Tuesday, December 04, 2007

Old Nostalgics FC

Like many futbolistas Yanquis, the Eleven Devils Editorial Commissar makes regular visits to the invaluable blog Du Nord, a wide-ranging compendium of soccer news updated just about every day by some Irish Viking maniac in Minnesota. Du Nord is a great example of why my fellow "professional" journalists just need to shut the fuck up about blogs: Bruce does something no mainstream media outlet in this country does, and does it really well.

Today's DN post sent me tripping down le Rue de la Memoire in a big way, with three separate items that harked back to the days in the early and mid-'90s when I started following this sport we all call calcio in earnest:

—Carlos Llamosa, longtime defender for the US national team and various MLS clubs, is finally retiring. You may recall what a great, and oh-so-American-soccer, story Carlos was when he broke into the Show: a dude from Colombia, who was working security at the World Trade Center the first time it got bombed, comes out of nowhere (specifically the A-League), becomes a staple of the great early DC United teams, turns Americano and plays in the World Cup. Not to say that these kinds of made-for-Hollywood sagas are impossible now—see a certain Watford defender, who scrubbed his way up from college in Chicago to Non-League to the Premiership and national team—but it does remind me how provisional and seat-of-the-pants the whole MLS enterprise was back in the day.
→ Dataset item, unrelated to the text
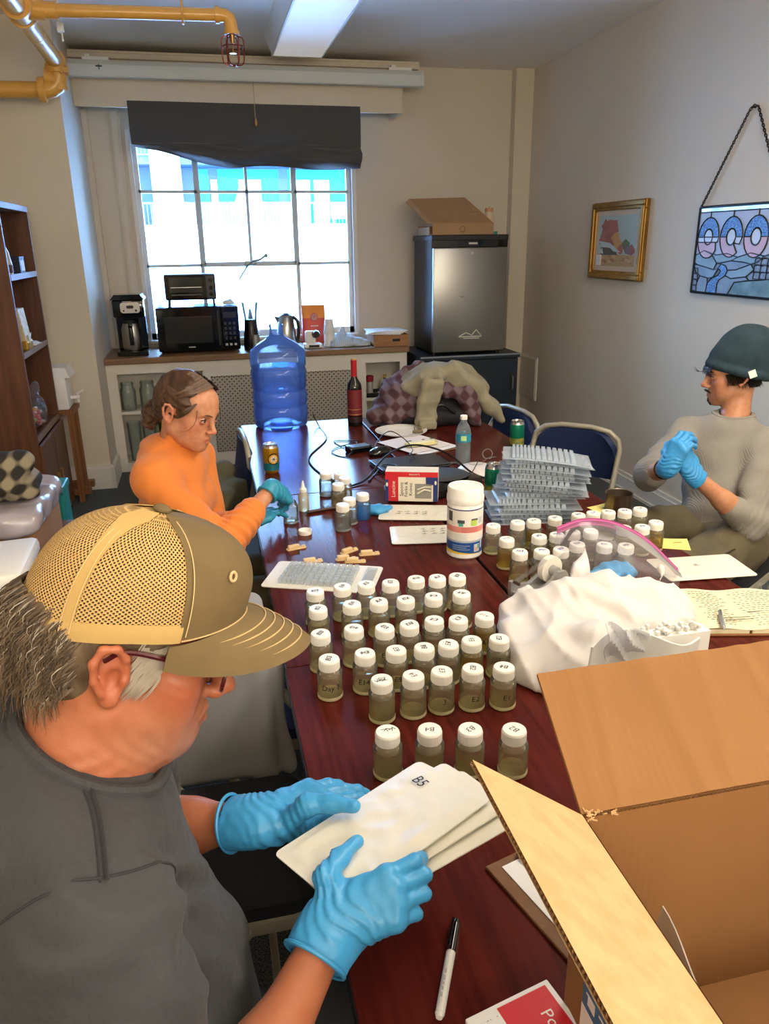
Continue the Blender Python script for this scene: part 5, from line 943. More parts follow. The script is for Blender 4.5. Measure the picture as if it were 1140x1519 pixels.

—Meanwhile, it looks like the Rochester Ragin' Rhinos—the darlings of the American lower divisions a decade ago, the team that was certain to make the jump to MLS as soon as the top flight got its act together—are on the rocks in a major way. The Rhinos talked the good people of Rochester into helping them out with a stadium, and now may gift those same fine citizens with a ballpark of their very own if the club can't get out of debt. One could call it a cautionary tale, if one were of that ilk.

—Finally, DN compiles its usual updates on the American players plying their trade all over Europe these days. Just 10 years ago, any single American player getting a European deal was tantamount to a rain of toads. Now no one even notices—still waiting for The New Yorker to run an update on its Freddy Adu profile of a few years ago, the one that basically said the kid was worthless.